Zeroing in on advertising, which is after all the main business of both Facebook and Google, the outcomes of each company are more or less the same place. Each company is trying to attract the maximum number of eyeballs and serve up extremely relevant, highly personalized ads on both desktop and mobile.

In order to be all things to all people, each needs lots of services, products and apps, but all tied together with each company's social signals and identity.

To achieve this, Facebook needs a lot more products and a lot more "artificial intelligence," which are initiatives the company has explicitly said they'll take.

Google needs to take the many products it's already got and make them a lot more connected to its social and identity information.

So although each company appears to be headed in the opposite direction, they're really competing for the same destination: To add social intelligence to everything you do, plus add identity to everything you do so they know who they're servicing up ads to, while also enabling purchases.

Some day, Facebook might need to stop selling ads on the Facebook.com site altogether in order to compete against Google's ad-free social network.
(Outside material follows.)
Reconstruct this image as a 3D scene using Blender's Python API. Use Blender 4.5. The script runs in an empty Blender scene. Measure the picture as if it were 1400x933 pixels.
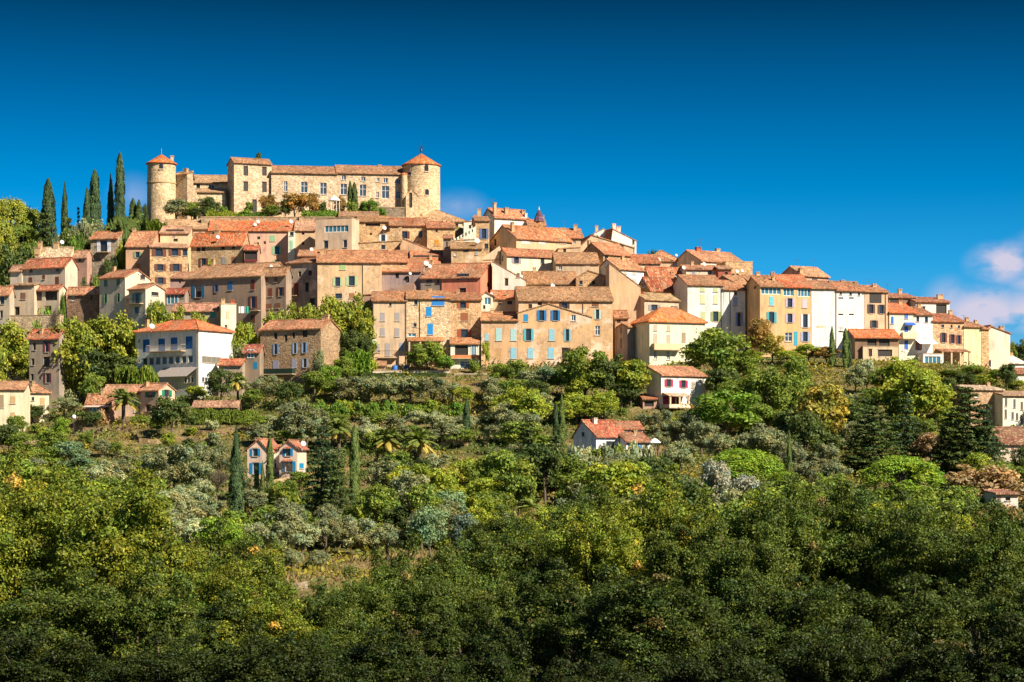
import bpy, math, random
import numpy as np
from mathutils import Vector, Matrix
from mathutils.geometry import delaunay_2d_cdt
R = math.radians
random.seed(7)
scene = bpy.context.scene
COL = scene.collection

# ---------------------------------------------------------------- camera, sky, sun, exposure
F = 3000.0      # focal length in photo pixels (1400 wide)
HZ = 640.0      # photo row of the horizon
cd = bpy.data.cameras.new('camera'); cam = bpy.data.objects.new('camera', cd); COL.objects.link(cam)
cam.location = (0, 0, 0); cam.rotation_euler = (R(90), 0, 0)
cd.sensor_width = 36.0; cd.lens = 36.0 * F / 1400.0
cd.shift_y = (HZ - 466.5) / 1400.0
cd.clip_start = 0.5; cd.clip_end = 20000
scene.camera = cam

SUN_AZ = 51.0   # degrees to the right of the view axis, on the camera's side
SUN_EL = 38.0
sdir = Vector((math.sin(R(SUN_AZ)) * math.cos(R(SUN_EL)), -math.cos(R(SUN_AZ)) * math.cos(R(SUN_EL)), math.sin(R(SUN_EL))))
sl = bpy.data.lights.new('sun', 'SUN'); sl.energy = 5.0; sl.angle = R(0.53); sl.color = (1.0, 0.89, 0.74)
so = bpy.data.objects.new('sun', sl); COL.objects.link(so)
so.rotation_euler = (-sdir).to_track_quat('-Z', 'Y').to_euler(); so.location = (200, -200, 300)

w = bpy.data.worlds.new("World"); scene.world = w; w.use_nodes = True
nt = w.node_tree; N = nt.nodes; L = nt.links
for n in list(N): N.remove(n)
wo = N.new('ShaderNodeOutputWorld'); bg = N.new('ShaderNodeBackground'); bg.inputs[1].default_value = 0.09
sky = N.new('ShaderNodeTexSky'); sky.sky_type = 'NISHITA'; sky.sun_disc = False
sky.sun_elevation = R(SUN_EL)
sky.sun_rotation = math.atan2(sdir.x, sdir.y)
sky.altitude = 300; sky.air_density = 1.0; sky.dust_density = 0.1; sky.ozone_density = 2.5
def wn(t, **k):
    n = N.new(t)
    for a, b in k.items(): setattr(n, a, b)
    return n
tc = wn('ShaderNodeTexCoord'); sep = wn('ShaderNodeSeparateXYZ'); L.new(tc.outputs['Generated'], sep.inputs[0])
# polarised autumn sky: a clean deep blue that darkens with elevation
ramp = wn('ShaderNodeValToRGB'); L.new(sep.outputs['Z'], ramp.inputs[0])
cr = ramp.color_ramp
cr.elements[0].position = 0.0; cr.elements[0].color = (0.30, 0.62, 0.86, 1)
cr.elements[1].position = 0.215; cr.elements[1].color = (0.0, 0.062, 0.110, 1)
for p, c in ((0.05, (0.16, 0.42, 0.72, 1)), (0.09, (0.036, 0.395, 0.70, 1)), (0.125, (0.0, 0.305, 0.56, 1)), (0.165, (0.0, 0.188, 0.355, 1)), (0.32, (0.08, 0.17, 0.28, 1)), (0.6, (0.32, 0.38, 0.46, 1))):
    e = cr.elements.new(p); e.color = c
mul = wn('ShaderNodeMix', data_type='RGBA', blend_type='MULTIPLY'); mul.inputs[0].default_value = 1.0
L.new(sky.outputs[0], mul.inputs[6]); L.new(ramp.outputs[0], mul.inputs[7])
# soft clouds low in the east, and two faint wisps by the castle
nz = wn('ShaderNodeTexNoise'); nz.inputs['Scale'].default_value = 38; nz.inputs['Detail'].default_value = 7; nz.inputs['Roughness'].default_value = 0.55
mp = wn('ShaderNodeMapping'); mp.inputs['Scale'].default_value = (1, 1, 1.7); L.new(tc.outputs['Generated'], mp.inputs[0]); L.new(mp.outputs[0], nz.inputs[0])
def blob(px, py, rx, ry, gain):
    """soft elliptical mask round a compass direction"""
    d = Vector(((px - 700) / F, 1.0, (HZ - py) / F)).normalized()
    sub = wn('ShaderNodeVectorMath', operation='SUBTRACT'); L.new(tc.outputs['Generated'], sub.inputs[0]); sub.inputs[1].default_value = d
    sc = wn('ShaderNodeVectorMath', operation='MULTIPLY'); L.new(sub.outputs[0], sc.inputs[0]); sc.inputs[1].default_value = (F / rx, F / rx, F / ry)
    ln = wn('ShaderNodeVectorMath', operation='LENGTH'); L.new(sc.outputs[0], ln.inputs[0])
    m = wn('ShaderNodeMapRange', interpolation_type='SMOOTHSTEP'); L.new(ln.outputs['Value'], m.inputs[0])
    m.inputs[1].default_value = 1.0; m.inputs[2].default_value = 0.0; m.inputs[3].default_value = 0.0; m.inputs[4].default_value = gain
    return m.outputs[0]
def mth(op, a, b=None, clamp=False):
    m = wn('ShaderNodeMath', operation=op); m.use_clamp = clamp
    for i, v in enumerate((a, b)):
        if v is None: continue
        if isinstance(v, (int, float)): m.inputs[i].default_value = v
        else: L.new(v, m.inputs[i])
    return m.outputs[0]
tot = None
for b in ((1380, 360, 70, 40, 1.2), (1425, 365, 70, 60, 1.2), (1345, 430, 95, 50, 1.3), (1420, 430, 110, 50, 1.2), (1296, 420, 44, 50, .7)):
    o = blob(*b); tot = o if tot is None else mth('MAXIMUM', tot, o)
cl = mth('MULTIPLY', tot, mth('MULTIPLY', mth('SUBTRACT', nz.outputs[0], 0.36), 5.5, True), True)
wis = mth('MAXIMUM', blob(182, 275, 45, 45, .34), blob(625, 285, 55, 34, .38))
wis = mth('MULTIPLY', wis, mth('MULTIPLY', mth('SUBTRACT', nz.outputs[0], 0.25), 3.0, True), True)
cm = mth('MAXIMUM', cl, wis, True)
cmx = wn('ShaderNodeMix', data_type='RGBA'); L.new(mth('MULTIPLY', cm, .9), cmx.inputs[0]); L.new(mul.outputs[2], cmx.inputs[6]); cmx.inputs[7].default_value = (4.3, 3.9, 4.7, 1)
L.new(cmx.outputs[2], bg.inputs[0]); L.new(bg.outputs[0], wo.inputs[0])
vs = scene.view_settings; vs.view_transform = 'Standard'; vs.look = 'None'; vs.gamma = 1.0; vs.exposure = 0.88; vs.use_curve_mapping = False

# ---------------------------------------------------------------- helpers
def lin(h, k=1.0):
    h = h.lstrip('#'); c = [int(h[i:i + 2], 16) / 255 for i in (0, 2, 4)]
    return tuple(k * ((v / 12.92) if v <= .04045 else ((v + .055) / 1.055) ** 2.4) for v in c) + (1.0,)

class MB:
    def __init__(s): s.v = []; s.f = []
    def poly(s, pts):
        n = len(s.v); s.v += [tuple(p) for p in pts]; s.f.append(tuple(range(n, n + len(pts))))
    def box(s, x0, x1, y0, y1, z0, z1):
        n = len(s.v)
        s.v += [(x0, y0, z0), (x1, y0, z0), (x1, y1, z0), (x0, y1, z0), (x0, y0, z1), (x1, y0, z1), (x1, y1, z1), (x0, y1, z1)]
        for q in ((0, 3, 2, 1), (4, 5, 6, 7), (0, 1, 5, 4), (1, 2, 6, 5), (2, 3, 7, 6), (3, 0, 4, 7)): s.f.append(tuple(n + i for i in q))
    def slab(s, quad, t):
        """a quad thickened downwards by t"""
        n = len(s.v); k = len(quad)
        s.v += [tuple(p) for p in quad] + [(p[0], p[1], p[2] - t) for p in quad]
        s.f.append(tuple(range(n, n + k))); s.f.append(tuple(reversed(range(n + k, n + 2 * k))))
        for i in range(k):
            j = (i + 1) % k; s.f.append((n + j, n + i, n + k + i, n + k + j))
    def tube(s, pts, rads, seg=6, cap=True):
        n0 = len(s.v); pts = [Vector(p) for p in pts]
        for i, p in enumerate(pts):
            d = (pts[min(i + 1, len(pts) - 1)] - pts[max(i - 1, 0)]).normalized()
            a = d.orthogonal().normalized(); b = d.cross(a)
            for k in range(seg):
                t = 2 * math.pi * k / seg; s.v.append(tuple(p + (a * math.cos(t) + b * math.sin(t)) * rads[i]))
        for i in range(len(pts) - 1):
            for k in range(seg):
                k2 = (k + 1) % seg; s.f.append((n0 + i * seg + k, n0 + i * seg + k2, n0 + (i + 1) * seg + k2, n0 + (i + 1) * seg + k))
        if cap:
            s.f.append(tuple(n0 + k for k in reversed(range(seg)))); s.f.append(tuple(n0 + (len(pts) - 1) * seg + k for k in range(seg)))
    def lathe(s, cx, cy, prof, seg=24):
        n0 = len(s.v)
        for r, z in prof:
            for k in range(seg):
                t = 2 * math.pi * k / seg; s.v.append((cx + r * math.cos(t), cy + r * math.sin(t), z))
        for i in range(len(prof) - 1):
            for k in range(seg):
                k2 = (k + 1) % seg; s.f.append((n0 + i * seg + k, n0 + i * seg + k2, n0 + (i + 1) * seg + k2, n0 + (i + 1) * seg + k))
    def build(s, name, mat, parent=None, color=None, smooth=False, uvoff=(0, 0), mi=None):
        me = bpy.data.meshes.new(name); me.from_pydata(s.v, [], s.f); me.update()
        uv = me.uv_layers.new(name='UVMap'); co = s.v
        zz = Vector((0, 0, 1)); data = uv.data
        for p in me.polygons:
            n = p.normal; t = zz.cross(n)
            t = Vector((1, 0, 0)) if t.length < 1e-3 else t.normalized()
            b = n.cross(t)
            for li in p.loop_indices:
                q = me.vertices[me.loops[li].vertex_index].co
                data[li].uv = (q.dot(t) + uvoff[0], q.dot(b) + uvoff[1])
        if smooth: me.polygons.foreach_set('use_smooth', [True] * len(me.polygons))
        me.materials.append(mat)
        o = bpy.data.objects.new(name, me); COL.objects.link(o)
        if parent: o.parent = parent
        if color: o.color = color
        return o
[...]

Sure, they'll still harvest social signals from the site, but they'll need a lot more apps for displaying advertising.

The question for Facebook is: Can it launch those apps and get people to use them fast enough to keep users and advertisers from wandering off to the next shiny new thing?

And the question for Google is: Can it integrate its social and identity layers to existing products without freaking people out and making them feel coerced and abused?

So far, Google is doing much better than Facebook, with far more users overall (Search, Google+, YouTube, Gmail and other services combined) and also a social network that's growing fast. Google is also way ahead in the algorithm and "artificial intelligence" department, and in the mobile advertising business.